Menurut perkiraan, masih ada 130 orang yang disandera Hamas. Pada 1 Maret, juru bicara Brigade Qassam, Abu Obeida, menyebut, tujuh sandera kembali tewas akibat gempuran militer Israel di sejumlah wilayah yang dikuasai Hamas. Secara total, Obeida mengatakan, sebanyak 70 sandera Israel tewas sejak awal perang.
Selain jeda pertempuran dan pembebasan sandera, kesepakatan juga mencakup komitmen untuk meningkatkan bantuan kemanusiaan ke Gaza. Warga di Gaza kini mengalami kekurangan makanan dan obat-obatan dan lebih dari satu juta orang terpaksa mengungsi dari rumah mereka.
Bantuan kemanusiaan untuk warga Gaza melalui jalur darat terhenti. Pengiriman melalui udara menjadi alternatif. Pada Sabtu, militer AS dan Jordania menjatuhkan sekitar 38.000 paket bantuan makanan di sepanjang pantai Kota Gaza menggunakan pesawat kargo C-130.

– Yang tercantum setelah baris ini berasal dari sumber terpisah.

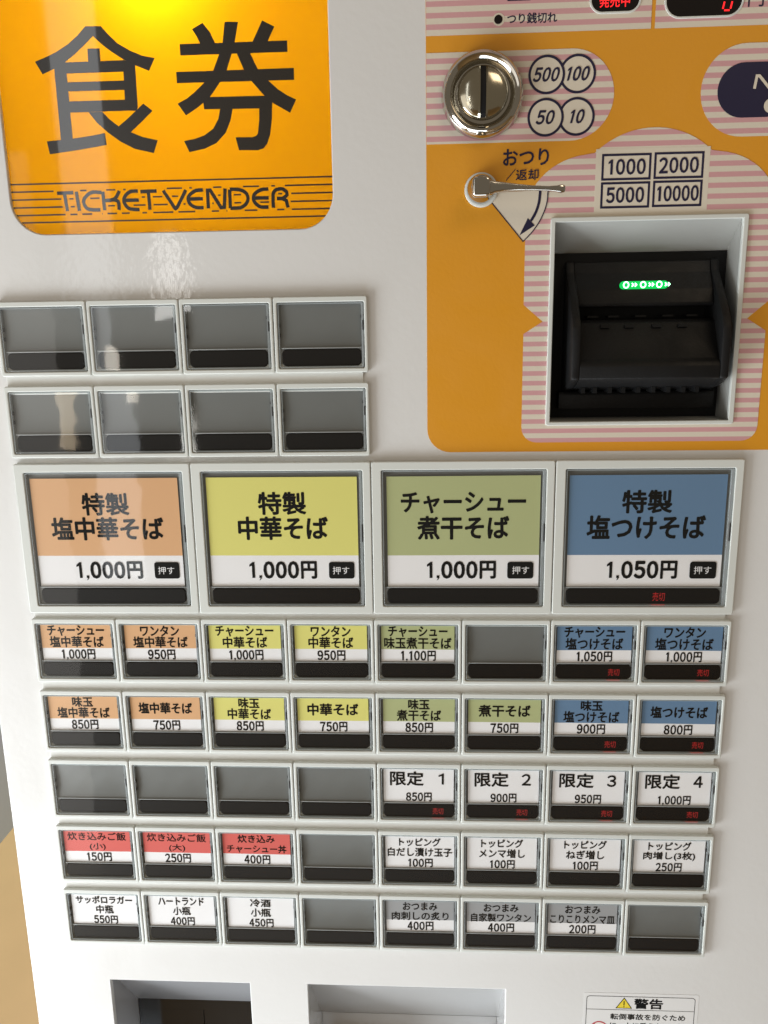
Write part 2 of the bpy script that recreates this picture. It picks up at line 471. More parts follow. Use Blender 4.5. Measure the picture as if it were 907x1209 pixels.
#@@SIGN_COORDS@@
SHOKU = [[(39.1, 140.9), (44.2, 140.8), (41.4, 138.0)], [(39.1, 140.9), (36.4, 138.4), (33.0, 135.9), (28.6, 133.6), (25.0, 132.2), (21.6, 131.1), (23.7, 127.3), (27.7, 128.8), (31.4, 130.6), (34.8, 132.8), (38.3, 135.5), (41.4, 138.0)], [(44.2, 140.8), (46.3, 138.4), (49.1, 135.7), (53.1, 133.4), (56.8, 131.9), (60.9, 131.0), (58.8, 127.3), (54.4, 129.1), (50.9, 130.8), (47.1, 133.2), (43.9, 135.6), (41.4, 138.0)], [(27.7, 128.8), (27.7, 130.6), (31.7, 130.7), (31.7, 107.3), (27.7, 107.4)], [(50.5, 130.9), (54.4, 129.3), (54.2, 116.4), (53.6, 115.6), (50.0, 115.7)], [(39.2, 134.4), (43.2, 134.4), (43.2, 130.4), (39.1, 130.3)], [(31.4, 130.6), (50.9, 130.7), (50.7, 127.3), (31.7, 127.3)], [(31.4, 124.7), (50.5, 124.7), (50.5, 121.9), (31.6, 122.0)], [(31.5, 119.0), (50.4, 119.0), (54.0, 115.7), (31.5, 115.6)], [(22.9, 107.1), (27.7, 107.4), (31.7, 107.7), (37.1, 108.3), (42.6, 109.1), (42.9, 105.5), (33.5, 104.2), (23.5, 103.1)], [(37.8, 115.6), (40.2, 112.4), (43.6, 109.3), (47.6, 106.4), (52.1, 104.1), (58.4, 102.6), (60.0, 106.5), (55.1, 107.6), (51.2, 109.2), (47.3, 111.1), (44.5, 113.3), (42.4, 115.6)], [(56.1, 117.7), (59.0, 115.4), (55.5, 112.5), (51.2, 109.1), (47.3, 111.0), (50.3, 113.1), (53.6, 115.7)]]
KEN = [[(73.6, 139.0), (77.1, 140.7), (79.4, 137.8), (80.9, 134.5), (76.0, 134.6), (75.0, 136.8)], [(96.2, 140.8), (100.0, 138.9), (97.6, 134.6), (92.6, 134.4)], [(84.2, 140.8), (83.2, 134.9), (81.8, 131.4), (79.7, 126.8), (76.5, 123.3), (72.8, 120.3), (70.6, 118.8), (67.4, 117.3), (69.9, 113.7), (74.1, 116.1), (78.1, 119.0), (81.7, 123.3), (84.1, 126.8), (85.9, 131.4), (87.1, 134.8), (88.5, 140.6)], [(69.3, 134.8), (103.9, 134.8), (103.9, 131.5), (69.3, 131.5)], [(67.6, 126.7), (105.7, 126.8), (105.7, 123.3), (67.6, 123.4)], [(87.1, 134.8), (87.7, 131.3), (89.5, 126.9), (92.0, 123.2), (95.8, 119.0), (98.3, 116.8), (104.0, 113.6), (106.1, 117.5), (103.3, 118.8), (100.3, 120.7), (97.5, 123.2), (94.1, 126.8), (92.0, 131.2), (91.7, 134.7)], [(77.7, 119.0), (75.8, 117.7), (76.0, 115.4), (98.2, 115.1), (98.4, 118.9)], [(81.3, 115.6), (80.4, 112.3), (78.6, 109.5), (75.6, 107.6), (72.4, 106.6), (68.7, 106.0), (70.3, 102.6), (75.4, 103.5), (79.4, 105.1), (82.7, 108.2), (84.5, 112.0), (85.4, 115.5)], [(94.0, 115.3), (98.2, 116.8), (98.0, 112.1), (97.2, 107.3), (96.1, 104.5), (94.8, 103.1), (92.9, 102.6), (86.7, 102.8), (85.8, 106.7), (91.3, 106.6), (92.6, 107.0), (93.2, 107.7), (93.8, 111.7)]]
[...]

Juru bicara Penasihat Keamanan Nasional Gedung Putih, John Kirby, mengatakan, militer AS dan sejumlah negara lain akan terus mengirimkan bantuan kemanusian melalui jalur udara karena jalur darat tidak memungkinkan.
Pembagian bantuan kemanusiaan di Gaza diwarnai insiden berdarah. Pada 29 Februari 2024, tentara Israel menembaki warga yang tengah berkerumun untuk mengantre pembagian bantuan kemanusiaan. Menurut Kementerian Kesehatan di Gaza, setidaknya 118 orang dilaporkan tewas dan lebih dari 750 orang terluka.
Merespons insiden itu, layanan diplomatik Uni Eropa mendesak dibukanya penyelidikan internasional. Menurut mereka, ratusan orang menjadi korban penembakan tentara Israel. Banyak korban yang ditembak dari belakang.